A type A's taste of nurture over nature

My father’s parenting style was always more reprimanding than praise-driven. That sounds negative, maybe it was in some cases, but I mean it in the literal sense that in order to get me to do something or stop doing something he would critique a flaw rather than praise a strength. 

It’s fascinating how the young, predetermined mind will cling onto very specific moments, as minute as a sentence or word or facial expression that gets locked into the hippocampus as a clear memory periodically spurred with a déjà vu. Moments that on the surface are unremarkable, yet they’ve stuck for whatever reason and likely do more to shape who we become. 

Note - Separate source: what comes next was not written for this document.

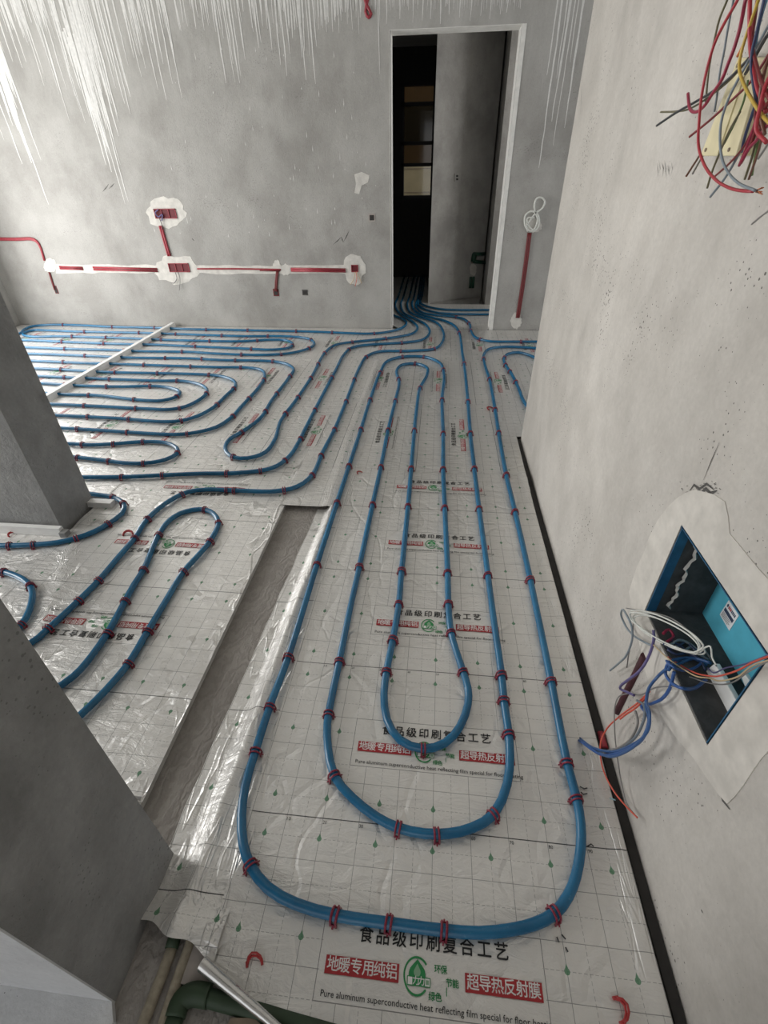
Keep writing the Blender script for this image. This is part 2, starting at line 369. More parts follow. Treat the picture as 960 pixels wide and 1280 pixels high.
# right wall with the recess of the wiring box
BY0, BY1, BZ0, BZ1, BXB = .577, .949, .484, .767, .728
wr = MB(); RX1, RY0, RY1 = .86, -2.6, 2.925
wr.box((XR, RY0, ZF), (RX1, BY0, 2.85)); wr.box((XR, BY1, ZF), (RX1, RY1, 2.85))
wr.box((XR, BY0, ZF), (RX1, BY1, BZ0)); wr.box((XR, BY0, BZ1), (RX1, BY1, 2.85)); wr.box((BXB+.006, BY0, BZ0), (RX1, BY1, BZ1))
ol = [(848, 622), (835, 634), (823, 650), (812, 672), (806, 690), (797, 708), (792, 723), (787, 740), (789, 757), (797, 790), (806, 835), (818, 872), (829, 898), (846, 922), (868, 948), (884, 972), (899, 993), (910, 1005), (920, 995), (930, 982), (941, 965), (953, 948), (970, 930)]
inn = [PX(853, 657, XR), PX(806, 762, XR), PX(885, 930, XR)]
out_l = [PX(x, y, XR) for x, y in ol]
top_r = [(980, 760), (965, 728), (950, 712), (936, 695), (924, 680), (913, 667), (911, 645), (907, 627), (893, 618), (870, 612), (858, 616)]
out_t = [PX(x, y, XR) for x, y in top_r]
T = -.0018
c_tl, c_bl, c_br, c_tr = (Vector((XR, BY1, BZ1)), Vector((XR, BY1, BZ0)), Vector((XR, BY0, BZ0)), Vector((XR, BY0, BZ1)))
wr.prism([c_tl, out_t[-1]]+out_l[:9]+[c_bl], (T, 0, 0), 1)
wr.prism([c_bl]+out_l[8:18]+[c_br], (T, 0, 0), 1)
wr.prism([c_br]+out_l[17:]+[Vector((XR, .45, .68)), c_tr], (T, 0, 0), 1)
wr.prism([c_tr, Vector((XR, .45, .68)), Vector((XR, .43, .80))]+out_t+[c_tl], (T, 0, 0), 1)
rr = random.Random(3)
def mark(pts, w=.0018, mi=2):
    P = [PX(x, y, XR) for x, y in pts]; L, R = [], []
    for i, p in enumerate(P):
        d = (P[min(i+1, len(P)-1)]-P[max(i-1, 0)]).normalized(); nn = Vector((0, -d.z, d.y))*(w*(1 if 0 < i < len(P)-1 else .3))
        L.append(p+nn+Vector((-.0012, 0, 0))); R.append(p-nn+Vector((-.0012, 0, 0)))
    n = len(P); wr.add(L+R, [(i, i+1, n+i+1, n+i) for i in range(n-1)], mi)
for i in range(9):
    x = 823+i*2.0+rr.uniform(-1, 1); mark([(x, 203+rr.uniform(-3, 4)), (x+rr.uniform(-1, 2), 211), (x+rr.uniform(-2, 2), 218+rr.uniform(-3, 6))], .0007)
mark([(900, 988), (904, 1000), (913, 1012)], .0035); mark([(863, 613), (868, 606), (875, 611), (884, 605), (893, 612)], .003)
mark([(877, 1137), (879, 1141)], .004); mark([(728, 100), (727, 120), (726, 143)], .0012)
mark([(872, 612), (877, 616), (883, 611), (889, 617), (897, 613)], .004); mark([(880, 600), (890, 575), (900, 553)], .0012)
for i in range(40):
    x, y = rr.uniform(850, 900), rr.gauss(612, 6); mark([(x, y), (x+rr.uniform(-3, 3), y+rr.uniform(-2, 2))], .002)
struct(wr.build('wall_right', [M['right'], M['patch'], M['scratch']]))

# wall stubs on the left and outer left wall
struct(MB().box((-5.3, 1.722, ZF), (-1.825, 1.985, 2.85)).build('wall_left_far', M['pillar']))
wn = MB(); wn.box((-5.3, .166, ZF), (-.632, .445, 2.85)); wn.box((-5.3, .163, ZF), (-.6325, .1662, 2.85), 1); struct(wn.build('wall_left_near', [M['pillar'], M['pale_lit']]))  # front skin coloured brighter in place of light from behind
wl = MB(); LX = -5.07
wl.box((LX-.2, -3, ZF), (LX, .45, 2.85)); wl.box((LX-.2, 1.7, ZF), (LX, 2.35, 2.85)); wl.box((LX-.2, 5.3, ZF), (LX, YB+.2, 2.85))
wl.box((LX-.2, .45, 2.5), (LX, 5.3, 2.85)); wl.box((LX-.2, .45, ZF), (LX, 5.3, .12))
struct(wl.build('wall_left', M['back']))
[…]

A couple of those that come to mind are two reactions by my father to sentences I once said. I said “It is what it is” to some conundrum I now don’t recall. He retorts, “I hate that sentence. Don’t see it that way, something can always be done.” As a young tomboy, I always sought the approval and praise of my stoic, tough father so hearing this, I internalized it. I don’t think I’ve said it since, and every time I hear it I have an urge to push back on the notion. I interpreted it as a push to take action rather than accept things as is. Change is the world’s default state, it’s up to us to influence and guide that change. All is possible with the right doing. But the vital key is doing, not sitting and accepting. 

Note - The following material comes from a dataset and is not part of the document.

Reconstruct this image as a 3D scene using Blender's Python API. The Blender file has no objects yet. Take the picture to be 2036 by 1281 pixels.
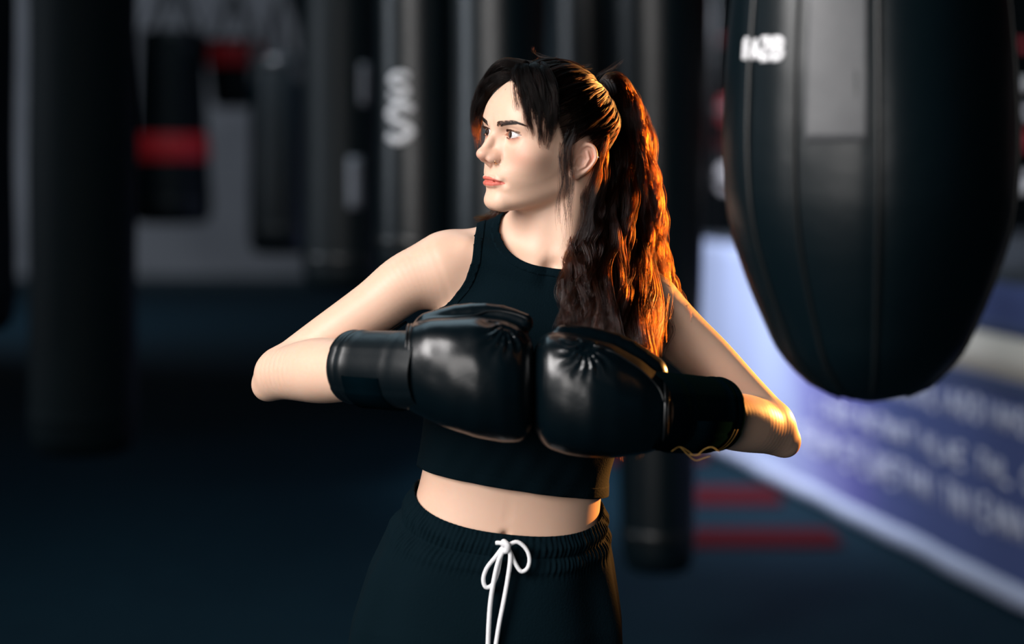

The second—I said “I don’t get it” to a silly joke not noteworthy enough to be linked to the memory. He snapped “Don’t say that, you sound stupid.” The sting that came from that, and who it came from, was enough to have a similar impact on me. It created a new behavior, or more accurately a repressed behavior, in order to prevent a similar sting in the future, i.e. never saying "I don’t get it", or anything similar, again. His reaction may come off as harsh, but I also wonder if we’ve gotten a bit soft when it comes to parenting. The curtness of it is what made it effective. And it was ambiguous enough for me to derive my own meaning, which ended up being to ask intelligent questions. Be specific on the disconnects in communication and knowledge, it’ll get you answers more quickly and effectively. How is someone going to help you with an “I don’t get it"? That gives them zero direction for how to reframe. It provides no insight into the gap that exists between you and understanding, preventing them from helping you fill that gap.

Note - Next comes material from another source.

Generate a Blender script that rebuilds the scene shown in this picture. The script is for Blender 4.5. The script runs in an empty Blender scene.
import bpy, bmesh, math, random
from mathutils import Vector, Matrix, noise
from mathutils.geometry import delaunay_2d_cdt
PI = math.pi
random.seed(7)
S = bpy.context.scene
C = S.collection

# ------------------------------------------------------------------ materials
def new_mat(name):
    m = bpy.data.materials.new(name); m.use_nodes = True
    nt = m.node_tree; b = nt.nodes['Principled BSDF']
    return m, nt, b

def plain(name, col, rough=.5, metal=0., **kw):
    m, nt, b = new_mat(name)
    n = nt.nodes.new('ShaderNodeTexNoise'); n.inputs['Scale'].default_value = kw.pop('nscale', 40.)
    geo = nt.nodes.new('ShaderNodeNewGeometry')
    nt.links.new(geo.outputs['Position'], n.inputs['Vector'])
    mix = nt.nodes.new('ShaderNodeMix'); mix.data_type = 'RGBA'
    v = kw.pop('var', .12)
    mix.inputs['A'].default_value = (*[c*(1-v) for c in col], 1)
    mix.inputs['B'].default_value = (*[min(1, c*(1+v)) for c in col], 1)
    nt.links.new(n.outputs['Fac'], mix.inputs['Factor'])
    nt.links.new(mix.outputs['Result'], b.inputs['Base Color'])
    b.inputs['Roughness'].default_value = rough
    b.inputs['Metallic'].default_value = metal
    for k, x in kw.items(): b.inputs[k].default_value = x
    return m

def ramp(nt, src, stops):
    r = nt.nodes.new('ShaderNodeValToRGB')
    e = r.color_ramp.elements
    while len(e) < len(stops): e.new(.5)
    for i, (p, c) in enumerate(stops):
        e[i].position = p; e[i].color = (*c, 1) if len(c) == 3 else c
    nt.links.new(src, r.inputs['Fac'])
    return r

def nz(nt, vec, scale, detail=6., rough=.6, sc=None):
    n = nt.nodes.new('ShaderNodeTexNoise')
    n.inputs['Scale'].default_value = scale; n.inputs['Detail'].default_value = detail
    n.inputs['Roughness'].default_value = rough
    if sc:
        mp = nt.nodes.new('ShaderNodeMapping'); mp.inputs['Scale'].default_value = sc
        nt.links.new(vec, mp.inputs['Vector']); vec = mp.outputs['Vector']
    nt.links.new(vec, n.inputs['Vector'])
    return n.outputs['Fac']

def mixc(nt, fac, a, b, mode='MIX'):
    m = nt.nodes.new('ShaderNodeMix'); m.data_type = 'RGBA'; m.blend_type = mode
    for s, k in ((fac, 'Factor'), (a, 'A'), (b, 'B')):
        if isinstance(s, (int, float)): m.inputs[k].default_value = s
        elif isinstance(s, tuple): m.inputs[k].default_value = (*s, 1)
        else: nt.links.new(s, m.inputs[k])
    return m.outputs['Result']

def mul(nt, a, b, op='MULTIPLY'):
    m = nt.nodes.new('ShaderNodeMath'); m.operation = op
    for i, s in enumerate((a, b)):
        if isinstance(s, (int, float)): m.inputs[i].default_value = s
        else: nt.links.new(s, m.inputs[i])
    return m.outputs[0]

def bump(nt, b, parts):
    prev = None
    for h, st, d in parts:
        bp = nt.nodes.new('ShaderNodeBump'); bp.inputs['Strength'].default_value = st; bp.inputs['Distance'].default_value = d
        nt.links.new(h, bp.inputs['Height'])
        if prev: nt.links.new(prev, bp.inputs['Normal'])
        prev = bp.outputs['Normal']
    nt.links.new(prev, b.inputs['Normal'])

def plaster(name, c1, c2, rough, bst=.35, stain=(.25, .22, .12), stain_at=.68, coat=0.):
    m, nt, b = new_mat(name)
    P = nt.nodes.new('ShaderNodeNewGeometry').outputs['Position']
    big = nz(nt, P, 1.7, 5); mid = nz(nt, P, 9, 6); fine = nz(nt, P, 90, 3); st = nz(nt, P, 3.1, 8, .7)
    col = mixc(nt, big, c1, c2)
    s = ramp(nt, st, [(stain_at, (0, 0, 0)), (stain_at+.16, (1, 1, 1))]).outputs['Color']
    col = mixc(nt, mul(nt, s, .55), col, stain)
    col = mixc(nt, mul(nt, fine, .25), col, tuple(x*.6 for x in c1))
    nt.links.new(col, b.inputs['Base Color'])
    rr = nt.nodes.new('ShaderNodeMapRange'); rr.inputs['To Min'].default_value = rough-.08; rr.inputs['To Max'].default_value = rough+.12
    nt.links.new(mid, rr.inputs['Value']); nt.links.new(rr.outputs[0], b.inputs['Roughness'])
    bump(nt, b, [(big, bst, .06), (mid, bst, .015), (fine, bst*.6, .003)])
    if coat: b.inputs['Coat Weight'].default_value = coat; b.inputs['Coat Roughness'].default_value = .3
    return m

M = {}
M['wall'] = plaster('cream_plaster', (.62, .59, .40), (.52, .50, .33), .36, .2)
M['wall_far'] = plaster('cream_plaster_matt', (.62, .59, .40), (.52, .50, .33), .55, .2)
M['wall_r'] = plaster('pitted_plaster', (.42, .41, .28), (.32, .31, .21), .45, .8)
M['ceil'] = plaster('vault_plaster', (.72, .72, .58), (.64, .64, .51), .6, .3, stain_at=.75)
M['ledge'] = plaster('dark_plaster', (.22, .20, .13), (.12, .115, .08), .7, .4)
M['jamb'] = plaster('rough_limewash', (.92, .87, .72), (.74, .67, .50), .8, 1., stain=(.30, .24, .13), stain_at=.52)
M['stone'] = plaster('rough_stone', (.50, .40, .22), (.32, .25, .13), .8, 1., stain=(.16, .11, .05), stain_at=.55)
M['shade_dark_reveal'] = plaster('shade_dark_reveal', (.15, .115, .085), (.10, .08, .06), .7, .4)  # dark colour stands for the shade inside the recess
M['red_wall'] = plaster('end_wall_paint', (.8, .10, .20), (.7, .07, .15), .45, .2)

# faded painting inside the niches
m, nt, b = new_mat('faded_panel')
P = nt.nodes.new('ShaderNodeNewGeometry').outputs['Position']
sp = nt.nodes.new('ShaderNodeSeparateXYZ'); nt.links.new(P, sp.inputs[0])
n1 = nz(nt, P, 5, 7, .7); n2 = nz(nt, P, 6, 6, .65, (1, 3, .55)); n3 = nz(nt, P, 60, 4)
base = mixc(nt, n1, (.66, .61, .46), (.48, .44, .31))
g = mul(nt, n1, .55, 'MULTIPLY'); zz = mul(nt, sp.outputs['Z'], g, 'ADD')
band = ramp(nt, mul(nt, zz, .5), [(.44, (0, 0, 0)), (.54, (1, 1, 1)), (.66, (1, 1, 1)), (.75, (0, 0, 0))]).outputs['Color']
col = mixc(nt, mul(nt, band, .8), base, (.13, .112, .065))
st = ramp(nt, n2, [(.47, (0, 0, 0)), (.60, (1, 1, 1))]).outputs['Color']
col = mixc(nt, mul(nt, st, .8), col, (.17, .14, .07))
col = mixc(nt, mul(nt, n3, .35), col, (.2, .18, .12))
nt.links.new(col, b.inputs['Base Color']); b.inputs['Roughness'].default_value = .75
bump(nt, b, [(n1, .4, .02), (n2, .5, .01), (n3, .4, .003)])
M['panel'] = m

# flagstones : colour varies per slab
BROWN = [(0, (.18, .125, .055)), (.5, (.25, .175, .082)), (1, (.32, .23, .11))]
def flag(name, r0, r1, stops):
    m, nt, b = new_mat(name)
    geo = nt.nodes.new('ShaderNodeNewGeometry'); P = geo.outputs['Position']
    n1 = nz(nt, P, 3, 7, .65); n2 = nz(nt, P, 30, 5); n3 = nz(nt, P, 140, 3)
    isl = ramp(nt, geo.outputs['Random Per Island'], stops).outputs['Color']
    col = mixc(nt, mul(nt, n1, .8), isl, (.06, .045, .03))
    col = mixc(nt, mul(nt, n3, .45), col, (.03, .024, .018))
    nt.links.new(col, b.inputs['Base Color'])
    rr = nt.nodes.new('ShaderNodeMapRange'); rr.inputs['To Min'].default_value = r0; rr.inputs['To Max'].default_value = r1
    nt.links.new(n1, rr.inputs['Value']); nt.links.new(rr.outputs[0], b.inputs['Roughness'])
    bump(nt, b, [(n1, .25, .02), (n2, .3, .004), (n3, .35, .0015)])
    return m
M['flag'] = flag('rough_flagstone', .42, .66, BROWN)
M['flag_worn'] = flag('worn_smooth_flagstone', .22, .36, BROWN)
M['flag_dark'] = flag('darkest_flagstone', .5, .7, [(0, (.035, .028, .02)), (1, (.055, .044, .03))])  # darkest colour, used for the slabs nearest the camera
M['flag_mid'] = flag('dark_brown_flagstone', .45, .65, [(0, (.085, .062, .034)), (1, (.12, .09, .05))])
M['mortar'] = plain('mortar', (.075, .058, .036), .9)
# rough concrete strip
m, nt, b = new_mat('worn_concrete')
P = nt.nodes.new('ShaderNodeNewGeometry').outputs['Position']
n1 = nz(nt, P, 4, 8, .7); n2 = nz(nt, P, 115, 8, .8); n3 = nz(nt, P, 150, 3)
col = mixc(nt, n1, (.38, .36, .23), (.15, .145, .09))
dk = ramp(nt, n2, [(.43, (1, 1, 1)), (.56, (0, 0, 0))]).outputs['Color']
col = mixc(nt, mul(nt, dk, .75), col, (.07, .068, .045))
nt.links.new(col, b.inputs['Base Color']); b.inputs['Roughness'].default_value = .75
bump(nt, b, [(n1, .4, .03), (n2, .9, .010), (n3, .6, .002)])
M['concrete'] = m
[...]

I’ve recently been inspired to psychoanalyze my upbringing a bit and peel the layers of my current state to find ones likely grown from how I was raised, thanks in part to reading “Truth" by Neil Strauss. It’s been somewhat scary and vulnerable but mostly fascinating and enlightening. I’ve always believed nature trumped nurture. I studied bioengineering and economics, I work in technology, I read nonfiction for fun. For better or worse, I’m a quintessential type A—a serial analyzer and logic-driven reasoner. The guiding first principles I rely on are evolution and the scientific method. But I’m increasingly learning about the impact of upbringing. How the interactions and experiences in the young formative years play a similarly large part in creating our layers of self. These ingrained memories are little tastes of that.